Fall Schedule 2010. Opinions and thoughts?

[thethinker]

Hi, guys. This is my schedule for the coming up fall.

Appl Differential Equations I
Intro to Number Theory
Foundations of Math
Advanced Calculus I

I know it will be challenging. Do you think I should take all these classes at once or should I drop the Advanced Calculus I? Any thoughts or opinions would be appreciated. Thanks.

 

[Newtime]

Hi, guys. This is my schedule for the coming up fall.

Appl Differential Equations I
Intro to Number Theory
Foundations of Math
Advanced Calculus I

I know it will be challenging. Do you think I should take all these classes at once or should I drop the Advanced Calculus I? Any thoughts or opinions would be appreciated. Thanks.

Is Advanced Calculus I a sort of introduction to analysis? And what is foundations of math?

 

[thethinker]

Here's a description of each class:

MA 238 Applied Differential Equations I 3 credits
First order differential equations. Higher order linear differential equations. Systems of first order linear differential equations. Laplace Transforms. Methods for approximating solutions to first order differential equations. Applications. Students should have taken or be taking MA 227. Core Course.

MA 311 Introduction to Number Theory 3 credits
An introduction to classical number theory with a balance between theory and computation. Topics include mathematical induction, divisibility properties, properties of prime numbers, the theory of congruences, number theoretic functions, continued fractions

MA 320 Foundations of Mathematics (W) 3 credits
The students will develop facility with proofs through the study of logic and proof techniques as applied to various areas of mathematics. Topics include symbolic logic, proof techniques, relations, functions, and the structure of the number system.

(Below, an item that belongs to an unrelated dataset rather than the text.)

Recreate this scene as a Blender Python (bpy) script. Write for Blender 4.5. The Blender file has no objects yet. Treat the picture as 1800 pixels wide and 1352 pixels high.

MA 334 Advanced Calculus I 3 credits
This is the first of a two course sequence designed to provide students with the theoretical context of concepts encountered in MA 125 through MA 227. Topics covered include Completeness Axiom, sequences of real numbers, suprema and infima, Cauchy sequences, open sets and accumulation points in Euclidean space, completeness of Euclidean space, series of real numbers and vectors, compactness, Heine-Borel Theorem, connectedness, continuity, Extremum Theorem, Intermediate Value Theorem, differentiation of functions of one variable.

 

[Newtime]

So basically MA 320 is an introduction to higher math - an introduction to proofs. Usually this type of class gives people trouble, much less taking it with an intro. analysis course and a rigorous number theory course. Not to mention, if you haven't had any proof-based classes yet, number theory and adv. calc. will be tough on their own. Your schedule is doable (I had a friend last semester do largely the same thing), but will be challenging. Have you talked with an adviser about it?

 

[thethinker]

Newtime, thanks for the reply. I have talked to my adviser but it seemed that he doesn't know that much about advising based on our conversation, even if I could called it that. Currently, I'm taking Linear Algebra I and have been introduced to simple proofs. Also I'm planning to get the book, "How to Read and Do Proofs" by Solow in the summer to prepare for the fall classes. But from your experience, should I keep this schedule or change it?

 

[jeffasinger]

I wouldn't take an intro to analysis course without first having Intro to Proof. Any decent introduction to analysis class is either going to move incredibly fast, or assume that you have a decent knowledge of proofs.

I guess If you're willing to do a lot of self-study, it may be possible to do, but it may also make you hate the subjects, even though if you had spread them out a little more, you might have actually enjoyed them.

 

[Newtime]

I wouldn't take an intro to analysis course without first having Intro to Proof. Any decent introduction to analysis class is either going to move incredibly fast, or assume that you have a decent knowledge of proofs.

I guess If you're willing to do a lot of self-study, it may be possible to do, but it may also make you hate the subjects, even though if you had spread them out a little more, you might have actually enjoyed them.

I'm going to strongly agree with this. That said, if you're set on doing this schedule, the best thing to do is not read a "how to do proofs" book as a method of self study but actually go through and read your textbooks this summer. Over the course of 3-4 months you should be able to finish the meat of most of them.

 

[thethinker]

Thanks guys for the advices. I'm definitely going to take them into consideration before choosing my classes for the fall.